Kapolri Jenderal Tito Karnavian mengingatkan kepada organisasi masyarakat keagamaan agar tidak melakukan sweeping dengan cara-cara yang membuat warga ketakutan.
Pernyataan Kapolri dilatarbelakangi aksi ormas FPI yang melakukan sweeping atribut natal di mal-mal. Tak hanya di Jakarta, sweeping juga dilakukan di mal-mal di kota lainnya seperti Surabaya.
Menurut Tito, aksi sweeping tersebut berawal dari fatwa yang dikeluarkan oleh Majelis Ulama Indonesia (MUI) beberapa waktu lalu. Sehingga, ormas-ormas Islam menganggap fatwa MUI harus ditegakkan.
"Itu berasal dari fatwa (MUI), semacam tidak boleh ada atau memakai atribut Natal, sehingga ini jadi dasar oleh beberapa ormas untuk lakukan sweeping atau apapun namanya," kata Jenderal Tito di Universitas Negeri Jakarta, Senin (19/12).
Tito menegaskan kepada jajarannya untuk dapat menertibkan ormas-ormas yang melakukan aksi sweeping dengan cara seenaknya. Kapolri khawatir aksi sweeping tersebut dilakukan dengan paksaan dan kekerasan.
"Nah, saya sudah perintahkan jajaran kalau ada sweeping yang laksanakan dengan cara keras, tangkap dan proses," kata Tito.
Tito juga menyanyangkan aksi-aksi sweeping yang dilakukan, kerap kali menggunakan istilah "sosialisasi" tapi dilakukan dengan cara membawa massa. "Jadi bikin takut warga dan pengunjung, pakailah cara yang baik," kata Kapolri.

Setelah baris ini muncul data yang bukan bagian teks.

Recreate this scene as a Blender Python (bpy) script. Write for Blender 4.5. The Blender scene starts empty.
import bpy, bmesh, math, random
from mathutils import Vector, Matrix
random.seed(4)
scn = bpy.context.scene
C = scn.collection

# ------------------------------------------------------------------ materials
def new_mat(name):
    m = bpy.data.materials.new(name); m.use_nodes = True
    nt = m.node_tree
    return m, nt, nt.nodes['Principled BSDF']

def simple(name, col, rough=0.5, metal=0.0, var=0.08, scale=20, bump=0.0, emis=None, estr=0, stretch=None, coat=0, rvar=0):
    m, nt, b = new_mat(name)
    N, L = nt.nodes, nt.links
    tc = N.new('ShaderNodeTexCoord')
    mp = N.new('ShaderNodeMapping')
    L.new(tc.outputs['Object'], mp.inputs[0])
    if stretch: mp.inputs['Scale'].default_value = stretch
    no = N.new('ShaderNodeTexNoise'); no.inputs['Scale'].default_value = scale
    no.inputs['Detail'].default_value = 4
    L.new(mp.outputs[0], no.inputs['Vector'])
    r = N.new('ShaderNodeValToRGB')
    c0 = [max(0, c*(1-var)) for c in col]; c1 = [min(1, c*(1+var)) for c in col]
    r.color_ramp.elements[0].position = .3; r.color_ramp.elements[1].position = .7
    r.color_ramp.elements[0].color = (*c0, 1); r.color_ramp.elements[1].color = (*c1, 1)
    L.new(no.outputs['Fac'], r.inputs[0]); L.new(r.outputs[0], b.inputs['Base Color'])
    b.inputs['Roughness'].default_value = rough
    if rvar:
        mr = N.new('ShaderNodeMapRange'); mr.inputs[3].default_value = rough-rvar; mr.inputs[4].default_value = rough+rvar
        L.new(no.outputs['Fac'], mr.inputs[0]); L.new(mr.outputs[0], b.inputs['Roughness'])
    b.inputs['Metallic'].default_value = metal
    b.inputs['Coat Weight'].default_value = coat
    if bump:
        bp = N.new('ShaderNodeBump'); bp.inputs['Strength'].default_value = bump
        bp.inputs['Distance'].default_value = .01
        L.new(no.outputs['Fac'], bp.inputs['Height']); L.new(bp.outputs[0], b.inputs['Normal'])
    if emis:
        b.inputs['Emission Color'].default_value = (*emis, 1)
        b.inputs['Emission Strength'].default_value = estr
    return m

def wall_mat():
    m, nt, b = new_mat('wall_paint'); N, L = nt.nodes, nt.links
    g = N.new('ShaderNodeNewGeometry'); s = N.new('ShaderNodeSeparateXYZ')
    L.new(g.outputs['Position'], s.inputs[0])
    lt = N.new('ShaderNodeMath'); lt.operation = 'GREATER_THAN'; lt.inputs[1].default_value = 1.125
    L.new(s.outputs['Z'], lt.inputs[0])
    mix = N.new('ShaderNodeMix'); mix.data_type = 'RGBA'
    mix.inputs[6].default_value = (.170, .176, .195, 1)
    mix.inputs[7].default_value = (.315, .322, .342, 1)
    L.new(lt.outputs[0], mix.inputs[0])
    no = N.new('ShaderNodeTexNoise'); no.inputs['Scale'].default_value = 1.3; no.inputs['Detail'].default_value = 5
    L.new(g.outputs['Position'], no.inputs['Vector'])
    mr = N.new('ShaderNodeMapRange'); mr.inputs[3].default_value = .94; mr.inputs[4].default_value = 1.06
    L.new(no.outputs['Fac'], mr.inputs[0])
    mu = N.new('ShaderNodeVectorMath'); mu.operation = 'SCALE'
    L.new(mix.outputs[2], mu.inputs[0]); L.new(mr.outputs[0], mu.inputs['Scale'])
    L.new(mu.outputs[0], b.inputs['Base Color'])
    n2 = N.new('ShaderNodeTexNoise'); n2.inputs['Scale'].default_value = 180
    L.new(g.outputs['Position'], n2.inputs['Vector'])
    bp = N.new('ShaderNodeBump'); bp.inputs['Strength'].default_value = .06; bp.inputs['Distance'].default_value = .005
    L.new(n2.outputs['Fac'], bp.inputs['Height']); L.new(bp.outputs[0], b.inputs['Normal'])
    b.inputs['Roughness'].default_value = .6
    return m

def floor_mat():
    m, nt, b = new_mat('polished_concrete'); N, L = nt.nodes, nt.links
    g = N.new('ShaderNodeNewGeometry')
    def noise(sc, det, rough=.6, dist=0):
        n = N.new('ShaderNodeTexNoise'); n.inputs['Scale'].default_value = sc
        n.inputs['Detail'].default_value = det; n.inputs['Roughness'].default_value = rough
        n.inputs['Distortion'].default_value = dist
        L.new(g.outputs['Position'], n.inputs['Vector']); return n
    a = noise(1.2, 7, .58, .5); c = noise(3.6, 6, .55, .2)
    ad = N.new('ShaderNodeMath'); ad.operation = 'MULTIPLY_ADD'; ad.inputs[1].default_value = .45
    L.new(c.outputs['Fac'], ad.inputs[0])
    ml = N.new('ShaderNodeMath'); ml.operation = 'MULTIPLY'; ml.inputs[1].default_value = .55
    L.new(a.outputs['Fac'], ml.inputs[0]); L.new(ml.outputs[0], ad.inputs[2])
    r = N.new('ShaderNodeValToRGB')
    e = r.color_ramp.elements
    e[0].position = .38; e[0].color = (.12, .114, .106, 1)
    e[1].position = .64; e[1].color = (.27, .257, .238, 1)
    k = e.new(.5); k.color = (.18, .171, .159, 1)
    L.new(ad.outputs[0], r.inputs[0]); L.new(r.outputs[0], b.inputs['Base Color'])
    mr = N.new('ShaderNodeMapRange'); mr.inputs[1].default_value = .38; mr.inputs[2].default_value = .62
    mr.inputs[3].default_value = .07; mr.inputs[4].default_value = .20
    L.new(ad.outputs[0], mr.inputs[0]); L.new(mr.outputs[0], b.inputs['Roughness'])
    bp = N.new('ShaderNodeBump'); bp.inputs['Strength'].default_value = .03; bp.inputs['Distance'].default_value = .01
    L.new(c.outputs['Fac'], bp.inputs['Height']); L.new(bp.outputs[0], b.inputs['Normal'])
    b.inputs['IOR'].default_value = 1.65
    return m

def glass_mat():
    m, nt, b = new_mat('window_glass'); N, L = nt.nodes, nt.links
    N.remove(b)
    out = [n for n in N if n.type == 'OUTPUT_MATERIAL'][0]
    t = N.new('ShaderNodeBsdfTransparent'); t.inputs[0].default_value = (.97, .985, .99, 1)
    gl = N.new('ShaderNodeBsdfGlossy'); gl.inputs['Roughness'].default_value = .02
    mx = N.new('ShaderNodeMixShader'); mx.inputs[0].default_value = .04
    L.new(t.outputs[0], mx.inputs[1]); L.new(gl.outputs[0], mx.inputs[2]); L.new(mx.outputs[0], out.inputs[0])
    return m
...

Sebelumnya, massa FPI Jawa Timur mendatangi sejumlah mal yang ada di Surabaya, Minggu 18 Desember 2016. Di antaranya Grand City, WTC, Ciputra World, Excelso Tunjungan Plaza, dan beberapa mal lainnya.
Ketua Bidang Organisasi DPD FPI Jatim Ali Fahmi mengatakan, kedatangan mereka ke mal-mal tersebut untuk meminta agar pihak manajemen mal tidak memaksa karyawannya, yang beragama Islam, mengenakan atribut Natal. Satu atribut Natal yang dicontohkannya adalah topi Santa Claus.
"Ini berdasarkan Fatwa MUI Nomor 56 Tahun 2016 tentang Hukum Penggunaan Atribut Keagamaan Non Muslim di mal-mal dan pusat perbelanjaan," kata Ali, di Surabaya, Minggu (18/12).